Madeleine Albright, one of the many ‘former big names’ speaking at the recent Estoril Conferences, has quipped that if things get any worse in the United States, she may have to seek asylum in Portugal.

The octogenarian former US secretary of state during the Clinton administration (1997-2001) may look like a ‘little old lady’ these days, but according to Diário de Notícias, the minute she started speaking “with a strong, clear voice” she “returned to being that woman in charge” who marked world affairs not so long ago – a fierce defender of NATO and one of the key figures who backed US involvement in Iraq.

In a speech that touched on myriad global challenges, she said: “Together, there is not much we can’t achieve. Separated, we can do very little”.

It was a direct allusion to the problems thrown up by President Trump’s attitude to so many pillars of ‘world order’: NATO’s Article 5 – centring on the premise that an attack on one is an attack on all – and the historic joint agreement on climate change forged in Paris only two years ago.

Today, like so many others on and off the world stage, she said she is simply “very concerned and sad” over the sound bites coming from the Trump administration.

America, in her opinion – as one of the world’s largest producers of greenhouse gases – “should be leading on many issues”, including climate change.

“I just hope I don’t have to ask for political asylum in Europe”, she quipped, reminding the floor that she began life as an immigrant from Prague (Czechoslovakia).

But the message coming out of the address that marked the end of this year’s Estoril Conferences was that “we cannot face a new generation of challenges disunited”, and “let these tensions do what 40 years of Soviet propaganda hasn’t managed”.

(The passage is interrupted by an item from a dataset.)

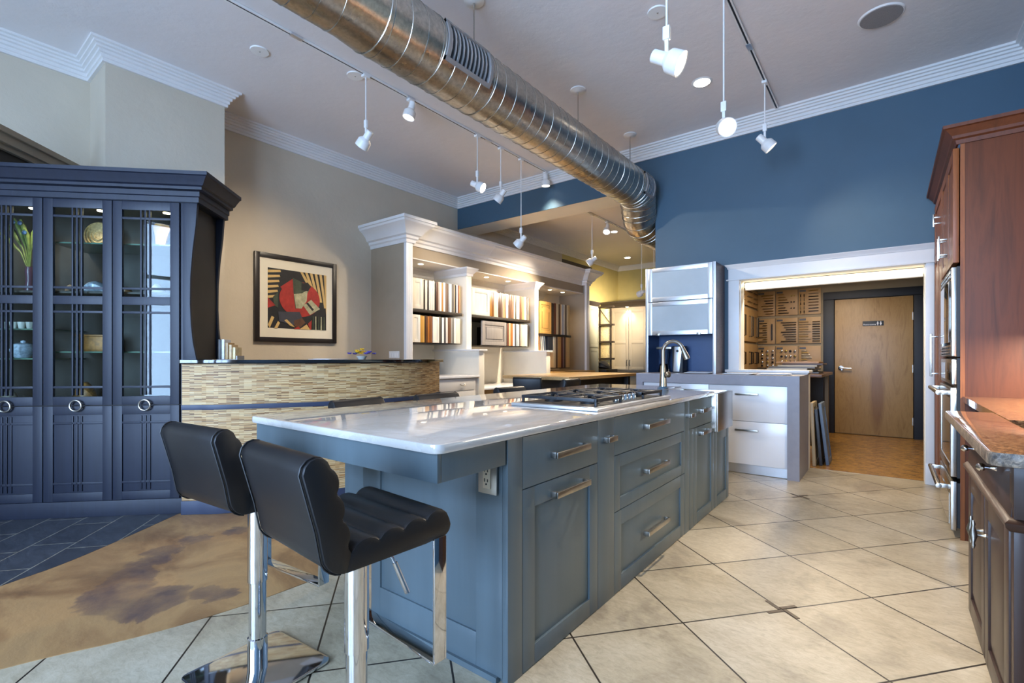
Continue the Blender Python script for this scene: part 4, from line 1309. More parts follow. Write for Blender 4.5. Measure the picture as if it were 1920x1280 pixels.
# ================================================================== BACK ROOM
bc = thing('tall_cupboard', 'tall grey two-door cupboard under a dark cornice on the far wall', 'cupboard', (-5.0, 11.5, 0))
bx('body', M_taupe, (-5.58, -4.30, 11.22, 11.94, 0.82, 2.40), bc)
MG = pmat('putty_grey_paint', '#99907f', 0.45, var=0.03)
for x0, x1 in ((-5.50, -5.055), (-5.045, -4.60)):
    o = MB().box(x0, x1, 11.195, 11.215, 0.86, 2.34).frame(x0, x1, 0.86, 2.34, 0.07, 11.185, 11.196).box(x0 + 0.07, x1 - 0.07, 11.185, 11.196, 1.50, 1.57).build('door', MG, bc, bev=0.002)
    xh = -5.085 if x0 < -5.2 else -5.015
    MB().tube([(xh, 11.185, 0.96), (xh, 11.155, 0.97), (xh, 11.155, 1.09), (xh, 11.185, 1.10)], 0.007).build('handle', M_blkm, o)
m = MB().box(-5.75 + 0.06, -4.2, 11.02, 11.94, 2.40, 2.47).mould([(-5.69, 11.0), (-4.2, 11.0)], [(0, 2.40), (0.02, 2.40), (0.05, 2.47), (0.08, 2.50), (0.08, 2.53), (0, 2.53)])
m.build('cornice', M_dark, bc)
o = MB().cyl((-5.05, 11.1, 2.40), (-5.05, 11.1, 2.393), 0.05, n=20).build('downlight', M_white, bc)
MB().cyl((-5.05, 11.1, 2.3925), (-5.05, 11.1, 2.391), 0.035, n=20).build('bulb', M_puck, o)
spot_light('cupboard_beam', (-5.05, 11.1, 2.38), (0, 0.12, -1), 22, WARM, 100, 0.8, 0.03)
tag(MB().box(-5.69, -3.2, 10.9, 11.9, 0.77, 0.815).build('dark_worktop', M_blkm, bev=0.003), 'dark worktop in the far back room under the grey cupboard', 'worktop')
bx('body', MG, (-5.66, -3.25, 11.0, 11.9, 0.0, 0.77), bc)
# stone sample rack
rk = thing('stone_rack', 'dark ladder rack holding tiles of stone in the back room', 'sample rack', (-5.4, 10.2, 0))
for x in (-5.66, -5.38, -5.10): bx('upright', M_dark, (x - 0.012, x + 0.012, 10.3, 10.34, 0.4, 2.36), rk)
for z in (2.34, 1.92, 1.52, 1.13, 0.75): bx('ledge', M_dark, (-5.68, -5.02, 10.26, 10.36, z - 0.02, z + 0.02), rk)
MB().cyl((-5.36, 10.31, 2.28), (-5.13, 10.31, 1.98), 0.006).build('brace', M_dark, rk)
STN = ['#c9bb94', '#d2c59b', '#a3916a', '#8e8c78', '#c3b593', '#b3a47c', '#aca083', '#c8b88c', '#9b9a87', '#d9caa2', '#cdbb88', '#bda873']
zs = [1.94, 1.54, 1.15, 0.77]
for r_ in range(4):
    for c_ in range(2):
        cc = STN[r_ * 3 + c_]
        o = MB().box(-5.64 + 0.28 * c_, -5.40 + 0.28 * c_, 10.32, 10.338, zs[r_] + 0.003, zs[r_] + 0.355).build('stone_tile', pmat('stone_' + cc[1:], cc, 0.3, var=0.3, nscale=40), bev=0.002)
        tag(o, 'speckled %s stone tile, %s column, %s row of the dark rack' % (('pale buff', 'grey-green', 'cream', 'olive-beige')[(r_ + 2 * c_) % 4], ('left', 'right')[c_], ('top', 'second', 'third', 'bottom')[r_]), 'stone tile', 'stone tiles on the dark rack')
g = thing('narrow_cupboard', 'narrow pale grey-green cupboard just behind the display wall end', 'cupboard', (-5.4, 9.4, 0))
MP = pmat('sage_grey_paint', '#aaa893', 0.5, var=0.03)
bx('body', MP, (-5.69, -5.02, 9.10, 9.55, 0, 2.28), g)
MB().mould([(-5.69, 9.10), (-5.02, 9.10), (-5.02, 9.56)], [(0, 2.27), (0.02, 2.27), (0.05, 2.34), (0.05, 2.36), (0, 2.36)]).build('cornice', M_dark, g)
for z0, z1 in ((0.15, 1.35), (1.38, 2.24)):
    MB().box(-5.02, -5.008, 9.12, 9.53, z0, z1).frame(9.12, 9.53, z0, z1, 0.06, -5.009, -5.0, 'x').build('door', MP, g, bev=0.002)
tag(shellmesh(0.34, 0.2, 0.2).move((-5.15, 10.0, 0.9)).build('black_bag', M_blkm), 'black lumpy bag lying at the foot of the stone rack', 'bag')
tag(MB().box(-5.6, -4.9, 9.7, 10.25, 0.0, 0.895).build('low_cabinet', M_dark, bev=0.004), 'low dark cabinet under the stone rack in the back room', 'cabinet')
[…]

It was a triumph for plain-speaking at an event that is billed as a “meeting place for great thinkers, renowned personalities… where the most diverse geographies and ideologies discuss the most pressing issues related to Globalization”.

Albright’s hope, she said, lies with the freedom of the press.

“Journalism is the answer. The objective of the press, in a free country, is to be the adversary. This is the function of the fourth power, as we call it. To look for facts and publish them and defend the liberty of doing so”.